Okuduğum ayet-i kerimede Yüce Rabbimiz şöyle buyurmaktadır: “Ey iman edenler! Hepiniz topluca barış dini İslam’a girin. Şeytanın peşinden gitmeyin. Çünkü o, size apaçık bir düşmandır.” Okuduğum hadis-i şerifte ise Peygamber Efendimiz (s.a.s) namazlarının sonrasında Cenâb-ı Hakk’a şöyle niyazda bulunmuştur: “Allah’ım! Sen, Selâm’sın; selam, barış ve esenlik Sendendir. Yücelik ve ikram sahibi olan Allah’ım! Sen ne mübareksin.”
Aziz Müminler!
Yüce dinimiz İslam barış ve esenlik dinidir. Allah’ın güzel isimlerinden birisi de “es-Selâm”dır. Rabbimiz, barış ve esenliğin kaynağıdır. Kullarına İslam ile barışın yolunu gösteren O’dur. Cenâb-ı Hak, Hz. Âdem’den bu yana gönderdiği tüm rahmet elçileri aracılığıyla insanlığı barışa davet etmiştir.

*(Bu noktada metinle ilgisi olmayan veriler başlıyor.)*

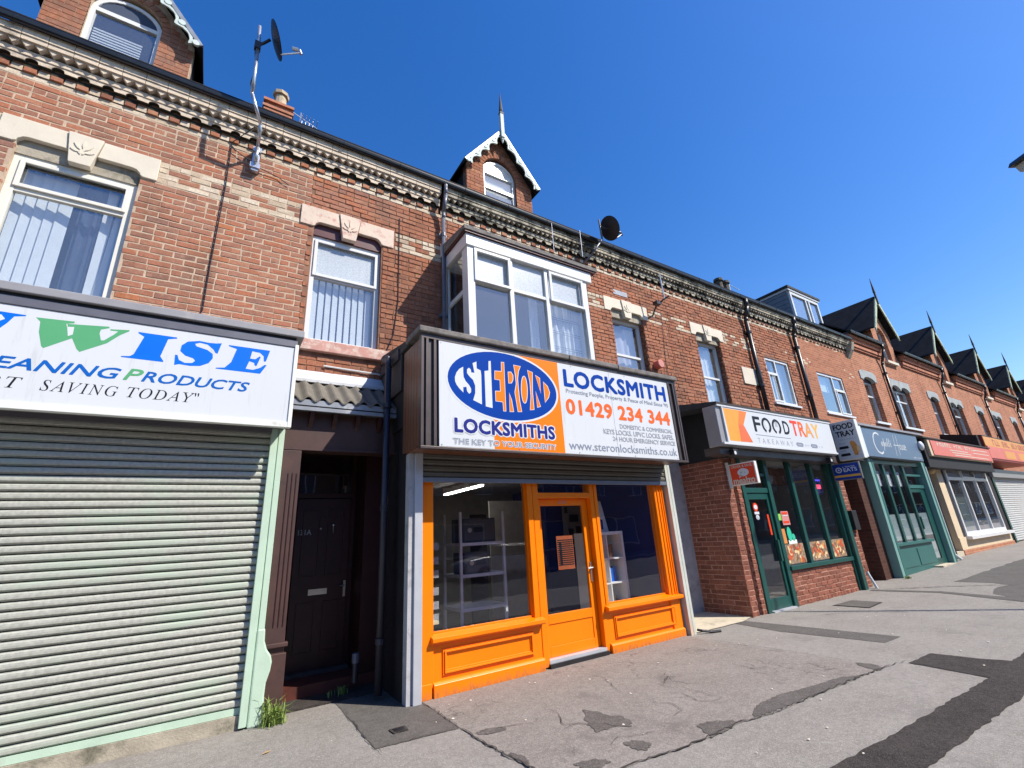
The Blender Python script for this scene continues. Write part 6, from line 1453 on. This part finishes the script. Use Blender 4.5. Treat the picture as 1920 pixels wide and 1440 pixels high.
for z in (3.22, 3.045): fl_('lozenge', [(.06, z), (.08, z+.045), (.26, z+.045), (.28, z), (.26, z-.02), (.08, z-.02)], 'black_print', .001, f2, PM)
fl_('kebab_picture', [(.32, 3.33), (.36, 3.38), (.43, 3.34), (.47, 3.22), (.44, 3.02), (.36, 3.01), (.34, 3.18)], 'brownfood2', .001, f2, PM) if 'brownfood2' in M else fl_('kebab_picture', [(.32, 3.33), (.36, 3.38), (.43, 3.34), (.47, 3.22), (.44, 3.02), (.36, 3.01), (.34, 3.18)], 'amberfood', .001, f2, PM)
fl_('salad_picture', ellipse(.47, 3.16, .035, .09, 14), 'creamfood', .002, f2, PM)
m3, f3 = projsign('projecting_sign', 12.5, 5.22, .58, 2.43, 2.82, .08, 'dark blue projecting sign with an ochre stripe below the grey takeaway sign', 'eatsblue', 'signframe')
PM = proj(12.496, 5.22)
fl_('stripe', rect(.02, .56, 2.50, 2.55), 'yellow', .001, f3, PM); fl_('round_emblem', ellipse(.14, 2.67, .07, .065, 24), 'white_print', .001, f3, PM); fl_('emblem_centre', ellipse(.14, 2.67, .045, .042, 24), 'eatsblue', .002, f3, PM); fl_('emblem_dot', ellipse(.14, 2.67, .02, .02, 12), 'white_print', .003, f3, PM)
smudge(.23, .50, 2.715, 2.745, 9, 'white_print', .001, f3, PM, 8); tx('EATS', .24, .52, 2.615, 2.70, 'white_print', .001, f3, MM=PM, bold=.03)

# alley between takeaway and salon
al_ = thing('passage', (13.9, 6.0, 0), 'dark brick passage between the takeaway and the salon', 'passage')
MB().box(13.0, 13.35, YF+.01, YF+.35, 0, 2.95).build('wall', M['mortF'], al_)
bQ = Bricks(); bQ.wall(13.0, 13.35, 0, 2.92, [], 'F', org=(0, YF+.01), z00=0., header_every=99); bQ.wall(-6.9, -5.72, .0, 2.92, [], 'F', org=(13.35, 0), ud=(0, -1), nrm=(-1, 0), z00=0., header_every=99) if False else None
bQ.build(al_, limit=0)
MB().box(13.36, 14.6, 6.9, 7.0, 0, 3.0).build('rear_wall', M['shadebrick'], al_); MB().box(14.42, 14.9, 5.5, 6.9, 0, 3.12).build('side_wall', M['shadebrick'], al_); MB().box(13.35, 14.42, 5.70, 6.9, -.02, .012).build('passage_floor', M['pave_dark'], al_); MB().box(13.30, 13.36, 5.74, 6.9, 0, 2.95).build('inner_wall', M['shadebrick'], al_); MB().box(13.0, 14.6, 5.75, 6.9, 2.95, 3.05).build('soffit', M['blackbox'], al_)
wp = thing('waste_pipe', (13.0, 5.3, 0), 'white plastic waste pipe at the foot of the green corner post', 'pipe'); mb = MB(); mb.tube([(13.02, 5.30, .38), (13.02, 5.28, .30), (13.05, 5.2, .02)], .03, 8); mb.build('pipe', M['upvc'], wp)
mbx = thing('meter_box', (13.25, 5.3, 1.2), 'black meter box on the brick pier beside the passage', 'box'); MB().box(13.05, 13.30, 5.28, 5.39, 1.30, 1.75).build('case', M['pipeblack'], mbx, bev=.01)
# ================================================================ SALON
b0 = .11
sn = thing('salon_shop', (16.9, 5.4, b0), 'hair salon front with dark green mullions, blinds and a teal lower panel', 'shop')
for (a, b, m) in ((14.92, 15.08, 'palegreen'), (15.10, 15.22, 'teal'), (18.80, 18.95, 'palegreen'), (18.97, 19.08, 'teal')): MB().box(a, b, 5.30, 5.50, b0-.05, 3.12).build('corner_post', M[m], sn, bev=.008)
MB().box(15.22, 17.85, 5.40, 5.5, b0-.05, .80).build('stall_panel', M['teal'], sn)
MB().box(15.30, 16.5, 5.385, 5.401, .25, .68).build('panel_moulding', M['teal'], sn); MB().box(16.6, 17.75, 5.385, 5.401, .25, .68).build('panel_moulding', M['teal'], sn)
MB().box(15.22, 18.8, 5.36, 5.48, 2.98, 3.12).build('frame_head', G_, sn); MB().box(15.22, 17.9, 5.34, 5.48, .80, .87).build('sill', M['teal'], sn)
for x in (15.22, 15.98, 16.70, 17.40): MB().box(x, x+.12, 5.385, 5.47, .87, 2.98).build('mullion', G_, sn)
for a, b in ((15.34, 15.98), (16.10, 16.70), (16.82, 17.40)):
    MB().box(a, b, 5.42, 5.426, .87, 2.98).build('shop_window', M['glass_shop'], sn); MB().box(a, b, 5.431, 5.434, .92, 1.60).build('frosted_film', M['frost'], sn)
    MB().box(a+.02, b-.02, 5.5, 5.51, 2.38, 2.80).build('roller_blind', M['blind'], sn)
sd_ = MB(); sd_.box(17.52, 17.62, 5.42, 5.47, b0+.05, 2.30); sd_.box(18.35, 18.45, 5.42, 5.47, b0+.05, 2.30); sd_.box(17.62, 18.35, 5.42, 5.47, b0+.05, b0+.2); sd_.box(17.62, 18.35, 5.42, 5.47, 2.2, 2.3)
sdr = sd_.build('door', G_, sn, bev=.004); MB().box(17.62, 18.35, 5.44, 5.446, b0+.2, 2.2).build('door_pane', M['glass_shop'], sdr); MB().box(17.63, 18.34, 5.449, 5.452, .98, 1.60).build('frosted_film', M['frost'], sdr); MB().box(17.63, 18.34, 5.449, 5.452, b0+.22, .80).build('frosted_film', M['frost'], sdr)
MB().box(17.56, 17.62, 5.37, 5.42, 1.15, 1.5).build('door_handle', G_, sdr)
MB().box(17.52, 18.8, 5.40, 5.48, 2.32, 2.42).build('transom', M['teal'], sn); MB().box(17.52, 18.8, 5.40, 5.48, 2.68, 2.74).build('transom', M['teal'], sn); MB().box(18.45, 18.8, 5.43, 5.5, b0, 2.32).build('door_jamb', G_, sn)
MB().box(17.52, 18.8, 5.44, 5.446, 2.42, 2.98).build('fanlight', M['glass_shop'], sn)
MB().box(17.45, 18.5, 5.2, 5.42, b0-.1, b0+.05).build('doorstep', M['creamstone'], sn)
MB().box(14.9, 19.1, 8.5, 8.6, 0, 3.1).build('rear_room_wall', IN, sn); MB().box(14.95, 15.0, 5.5, 8.5, 0, 3.1).build('inner_wall', IN, sn); MB().box(14.9, 19.1, 5.55, 8.5, 3.1, 3.14).build('ceiling', IN, sn)
MB().box(14.4, 14.90, 5.35, 5.5, 0, 3.1).build('side_board', M['brownwall'], sn) if False else None
s4 = thing('shop_sign', (16.7, 5.2, 3.1), 'blue-grey salon fascia sign with thin white script lettering', 'shop sign', 'fascia signs over the shops')
MB().box(14.60, 18.78, 5.22, 6.4, 3.12, 3.98).build('box_body', M['signframe'], s4)
p4 = MB().box(14.72, 18.74, 5.196, 5.22, 3.14, 3.93).build('panel', M['bluegrey'], s4)
MB().box(14.55, 14.72, 5.17, 5.4, 3.10, 3.97).build('end_cap', M['upvc'], s4, bev=.01); MB().prism([(5.15, 3.98), (5.15, 4.04), (6.4, 4.2), (6.4, 3.98)], 14.5, 19.2, M=lambda u, v, q: (q, u, v)).build('flashing', M['flash'], s4)
SCR = {**{c: chr(0x1D4D0+ord(c)-65) for c in 'ABCDEFGHIJKLMNOPQRSTUVWXYZ'}, **{c: chr(0x1D4EA+ord(c)-97) for c in 'abcdefghijklmnopqrstuvwxyz'}}
tx('C', 15.35, 15.85, 3.22, 3.86, 'white_print', 5.193, p4, bold=-.02); tx(''.join(SCR.get(c, c) for c in 'apelli'), 15.85, 16.55, 3.34, 3.72, 'white_print', 5.193, p4)
for a, b in (((16.72, 3.22), (16.86, 3.86)), ((16.98, 3.26), (17.06, 3.88))): fl_('lettering', [a, (a[0]+.02, a[1]), (b[0]+.02, b[1]), b], 'white_print', 5.193, p4)
fl_('lettering', rect(16.70, 17.1, 3.53, 3.55), 'white_print', 5.192, p4); tx('ouse', 17.1, 17.6, 3.42, 3.58, 'white_print', 5.193, p4, shear=.2)
smudge(18.0, 18.6, 3.20, 3.24, 10, 'white_print', 5.193, p4, FX, 7)
sc_ = thing('alarm_siren', (18.9, 5.25, 3.45), 'white oval alarm box at the right end of the blue-grey salon sign', 'alarm box'); mb = MB(); mb.ball((18.78, 5.15, 3.62), .12, 8, sc=(1, .6, 1.2)); mb.build('cover', M['upvc'], sc_, smooth=True); MB().box(18.72, 18.84, 5.16, 5.22, 3.5, 3.74).build('back_plate', M['pipeblack'], sc_)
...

Zira barışın olmadığı yerde savaş mevcuttur. Savaşın olduğu yerde ise kan, gözyaşı ve sönen ocaklar mevcuttur. Yetim ve öksüz kalan çocuklar, dağılan aileler, yıkılan medeniyetler, kaybolan umutlar mevcuttur.
Kıymetli Müslümanlar!
İslam’ı kabul edenlere, barışın teminatı anlamında Müslüman adı verilmiştir. Müslüman, Rabbimizin “Selâm” isminin dünya çapındaki temsilcisidir.
Müslüman, barıştan yana tavır alan, etrafına güven veren, huzur ve kardeşlik ortamına katkı sunan insandır. Bunun yanında Müslüman, zulme rıza gösteremez. Zalime asla destek olamaz. Çekilen sıkıntılara, yaşanan acılara duyarsız kalamaz. Tek bir kuruşuyla dahi masumlara sıkılan kurşunların, mazlumlara atılan bombaların destekçisi olanlara katkı sunamaz. İstiklâl Şairimiz, Müslüman’ın bu tavrını şöyle ifade etmektedir: Kanayan bir yara gördüm mü yanar tâ ciğerim, Onu dindirmek için kamçı yerim, çifte yerim. Adam aldırma da geç git, diyemem, aldırırım: Çiğnerim, çiğnenirim, hakkı tutar kaldırırım!
Değerli Müminler!
Dünyamızı yangın yerine çevirmek isteyen siyonist zalimler aracılığıyla, önce Gazze’de şimdi de göçe zorladığı Refah’ta Filistinli masumların, bebeklerin ve kadınların üzerine bombalar yağdırılmaktadır. Anlamı “ferahlık ve esenlik” olan Refah kentinde insan hakları, zulmün ateşinde yakılmaktadır. Annelerinin kokusuna doyamamış yavrular, yavrularının kokusuna doyamamış anneler şehit edilmektedir. Sadece bir şehir, bir toprak parçası değil, dünyanın gözü önünde Gazze ve Refah’ta insanlığın izzeti çiğnenmektedir. Can, mal ve namus dokunulmazlığı ayaklar altına alınmaktadır. Mazlumlara gönderilen insani yardımlara dahi engel olunmaktadır. Bunun yanında eziyet, yalnızca Gazze ve Refah’ta değil ne yazık ki Doğu Türkistan başta olmak üzere dünyanın birden fazla yerinde sürdürmektedir.